> **Task requirements**:
Scan the material below for the string "scene", and copy every line where it shows up.

::: Provided material

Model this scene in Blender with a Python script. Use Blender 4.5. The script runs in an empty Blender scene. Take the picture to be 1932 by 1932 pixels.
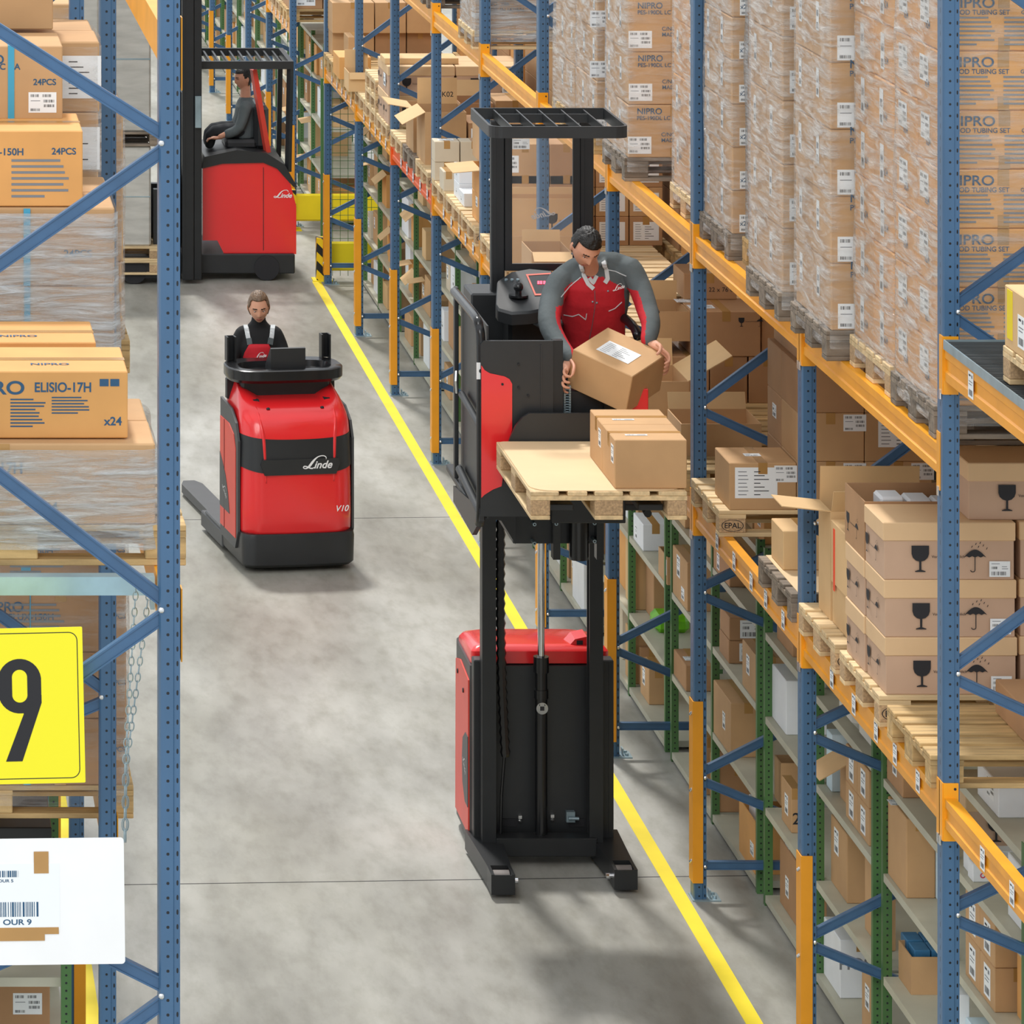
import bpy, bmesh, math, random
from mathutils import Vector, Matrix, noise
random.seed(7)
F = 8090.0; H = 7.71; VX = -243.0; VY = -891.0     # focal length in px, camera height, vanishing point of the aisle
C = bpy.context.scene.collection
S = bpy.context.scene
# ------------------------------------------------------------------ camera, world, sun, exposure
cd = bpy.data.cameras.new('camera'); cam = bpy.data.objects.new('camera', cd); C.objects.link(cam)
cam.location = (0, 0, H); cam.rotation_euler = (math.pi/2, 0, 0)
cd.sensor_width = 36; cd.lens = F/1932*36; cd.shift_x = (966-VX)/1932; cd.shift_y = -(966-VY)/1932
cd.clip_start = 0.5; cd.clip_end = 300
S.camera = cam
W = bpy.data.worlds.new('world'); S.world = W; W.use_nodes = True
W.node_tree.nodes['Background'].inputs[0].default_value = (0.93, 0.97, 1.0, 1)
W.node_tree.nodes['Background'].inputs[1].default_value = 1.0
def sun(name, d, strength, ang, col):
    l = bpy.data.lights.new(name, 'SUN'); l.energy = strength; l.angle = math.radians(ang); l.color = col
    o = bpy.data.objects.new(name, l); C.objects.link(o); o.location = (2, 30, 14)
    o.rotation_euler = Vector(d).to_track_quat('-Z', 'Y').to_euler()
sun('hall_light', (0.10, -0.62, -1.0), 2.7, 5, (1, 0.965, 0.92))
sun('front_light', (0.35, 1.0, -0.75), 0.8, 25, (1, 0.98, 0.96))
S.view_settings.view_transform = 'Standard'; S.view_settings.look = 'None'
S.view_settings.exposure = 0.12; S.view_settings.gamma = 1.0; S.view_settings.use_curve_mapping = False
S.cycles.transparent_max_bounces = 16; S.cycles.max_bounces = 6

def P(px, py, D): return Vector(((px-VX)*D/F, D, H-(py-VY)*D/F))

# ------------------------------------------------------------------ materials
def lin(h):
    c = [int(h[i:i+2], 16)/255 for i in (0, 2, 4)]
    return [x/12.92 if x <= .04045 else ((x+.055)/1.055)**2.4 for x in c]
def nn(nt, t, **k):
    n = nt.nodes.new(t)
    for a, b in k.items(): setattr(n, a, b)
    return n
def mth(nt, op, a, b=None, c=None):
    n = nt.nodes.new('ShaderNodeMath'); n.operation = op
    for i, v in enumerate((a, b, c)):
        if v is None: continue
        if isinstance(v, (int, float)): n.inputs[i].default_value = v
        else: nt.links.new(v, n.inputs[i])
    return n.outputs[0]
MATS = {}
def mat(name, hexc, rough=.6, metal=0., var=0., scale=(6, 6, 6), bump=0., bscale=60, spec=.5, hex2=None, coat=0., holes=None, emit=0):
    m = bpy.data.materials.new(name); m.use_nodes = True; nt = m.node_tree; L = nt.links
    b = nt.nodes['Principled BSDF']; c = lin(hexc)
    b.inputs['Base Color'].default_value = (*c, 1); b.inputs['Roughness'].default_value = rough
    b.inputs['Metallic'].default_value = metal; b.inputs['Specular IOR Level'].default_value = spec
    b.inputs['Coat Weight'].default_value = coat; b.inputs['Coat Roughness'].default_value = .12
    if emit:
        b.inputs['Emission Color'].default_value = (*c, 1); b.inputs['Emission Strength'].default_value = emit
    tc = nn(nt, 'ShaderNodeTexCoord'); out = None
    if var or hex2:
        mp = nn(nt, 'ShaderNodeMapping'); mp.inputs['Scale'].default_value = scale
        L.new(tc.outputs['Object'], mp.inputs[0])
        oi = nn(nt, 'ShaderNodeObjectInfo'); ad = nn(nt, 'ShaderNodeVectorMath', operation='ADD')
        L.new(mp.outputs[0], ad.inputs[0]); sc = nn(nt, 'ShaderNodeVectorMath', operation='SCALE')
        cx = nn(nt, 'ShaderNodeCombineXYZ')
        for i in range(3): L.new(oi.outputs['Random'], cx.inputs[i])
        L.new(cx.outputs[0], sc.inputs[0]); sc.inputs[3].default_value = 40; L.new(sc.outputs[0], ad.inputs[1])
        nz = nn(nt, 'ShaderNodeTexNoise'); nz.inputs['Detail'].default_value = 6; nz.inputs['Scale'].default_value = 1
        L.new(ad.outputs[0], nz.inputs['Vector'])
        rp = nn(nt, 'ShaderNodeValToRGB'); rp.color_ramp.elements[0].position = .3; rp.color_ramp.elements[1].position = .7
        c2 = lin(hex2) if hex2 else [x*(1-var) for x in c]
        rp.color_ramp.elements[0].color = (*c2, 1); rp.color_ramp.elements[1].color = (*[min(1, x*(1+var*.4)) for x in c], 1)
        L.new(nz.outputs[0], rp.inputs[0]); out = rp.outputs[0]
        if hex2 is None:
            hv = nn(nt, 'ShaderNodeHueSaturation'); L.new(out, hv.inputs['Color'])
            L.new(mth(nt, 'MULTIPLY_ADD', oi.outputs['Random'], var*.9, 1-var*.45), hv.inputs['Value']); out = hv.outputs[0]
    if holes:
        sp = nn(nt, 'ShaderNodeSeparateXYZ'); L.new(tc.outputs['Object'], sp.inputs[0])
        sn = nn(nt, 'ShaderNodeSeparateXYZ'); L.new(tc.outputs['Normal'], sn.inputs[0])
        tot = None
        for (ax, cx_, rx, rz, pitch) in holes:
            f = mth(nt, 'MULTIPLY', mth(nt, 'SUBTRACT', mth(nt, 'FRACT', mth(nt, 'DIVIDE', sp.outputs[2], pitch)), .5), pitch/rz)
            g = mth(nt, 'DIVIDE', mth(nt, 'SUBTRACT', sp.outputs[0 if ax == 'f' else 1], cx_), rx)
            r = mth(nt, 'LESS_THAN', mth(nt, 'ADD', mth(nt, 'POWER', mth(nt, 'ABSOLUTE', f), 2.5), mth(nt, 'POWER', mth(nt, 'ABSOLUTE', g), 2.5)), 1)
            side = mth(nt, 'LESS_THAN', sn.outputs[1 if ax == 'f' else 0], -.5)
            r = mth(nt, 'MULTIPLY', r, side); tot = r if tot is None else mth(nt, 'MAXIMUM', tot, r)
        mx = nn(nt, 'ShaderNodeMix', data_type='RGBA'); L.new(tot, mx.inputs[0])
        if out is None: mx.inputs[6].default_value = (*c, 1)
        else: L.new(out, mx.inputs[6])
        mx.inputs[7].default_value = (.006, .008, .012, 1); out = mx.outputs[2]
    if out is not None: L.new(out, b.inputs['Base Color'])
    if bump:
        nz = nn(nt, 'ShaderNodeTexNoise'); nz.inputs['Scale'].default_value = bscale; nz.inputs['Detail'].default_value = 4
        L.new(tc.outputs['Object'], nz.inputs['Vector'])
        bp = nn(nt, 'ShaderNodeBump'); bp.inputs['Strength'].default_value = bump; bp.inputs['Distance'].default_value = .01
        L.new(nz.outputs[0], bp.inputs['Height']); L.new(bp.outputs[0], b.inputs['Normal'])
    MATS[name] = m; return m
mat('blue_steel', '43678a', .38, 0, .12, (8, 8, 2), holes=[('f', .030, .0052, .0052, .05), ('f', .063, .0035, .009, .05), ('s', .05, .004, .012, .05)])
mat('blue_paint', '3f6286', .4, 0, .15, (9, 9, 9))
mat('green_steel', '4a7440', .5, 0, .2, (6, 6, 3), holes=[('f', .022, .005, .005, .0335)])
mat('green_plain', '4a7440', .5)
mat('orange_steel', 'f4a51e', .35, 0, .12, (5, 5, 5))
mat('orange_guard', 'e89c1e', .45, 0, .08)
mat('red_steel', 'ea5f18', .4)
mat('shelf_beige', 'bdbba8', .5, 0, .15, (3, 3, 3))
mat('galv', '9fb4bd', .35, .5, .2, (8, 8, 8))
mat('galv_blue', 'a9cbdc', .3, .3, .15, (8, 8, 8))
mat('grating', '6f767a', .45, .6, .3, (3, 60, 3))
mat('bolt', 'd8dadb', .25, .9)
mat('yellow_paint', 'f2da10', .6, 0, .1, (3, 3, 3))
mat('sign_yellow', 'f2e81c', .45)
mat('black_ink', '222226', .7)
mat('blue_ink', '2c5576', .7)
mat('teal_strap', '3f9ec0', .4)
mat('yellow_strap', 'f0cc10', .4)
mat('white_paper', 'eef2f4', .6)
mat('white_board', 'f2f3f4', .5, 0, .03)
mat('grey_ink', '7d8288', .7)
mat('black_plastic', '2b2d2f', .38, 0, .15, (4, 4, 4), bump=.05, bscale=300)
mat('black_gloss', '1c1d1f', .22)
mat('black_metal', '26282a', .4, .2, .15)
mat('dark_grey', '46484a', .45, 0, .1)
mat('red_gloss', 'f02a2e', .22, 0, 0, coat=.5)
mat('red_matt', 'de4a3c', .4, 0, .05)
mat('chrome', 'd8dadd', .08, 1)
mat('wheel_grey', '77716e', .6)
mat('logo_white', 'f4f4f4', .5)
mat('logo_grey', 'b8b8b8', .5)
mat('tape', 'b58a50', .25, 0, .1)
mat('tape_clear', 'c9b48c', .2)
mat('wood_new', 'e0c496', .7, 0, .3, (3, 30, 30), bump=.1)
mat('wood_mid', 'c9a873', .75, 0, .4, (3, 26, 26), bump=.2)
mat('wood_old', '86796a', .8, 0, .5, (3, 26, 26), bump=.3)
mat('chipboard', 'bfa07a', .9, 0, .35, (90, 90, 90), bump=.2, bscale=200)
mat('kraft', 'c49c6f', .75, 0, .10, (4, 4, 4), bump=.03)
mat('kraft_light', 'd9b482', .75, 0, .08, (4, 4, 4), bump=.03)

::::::

> **Reply to the task**:
Model this scene in Blender with a Python script. Use Blender 4.5. The script runs in an empty Blender scene. Take the picture to be 1932 by 1932 pixels.
C = bpy.context.scene.collection
S = bpy.context.scene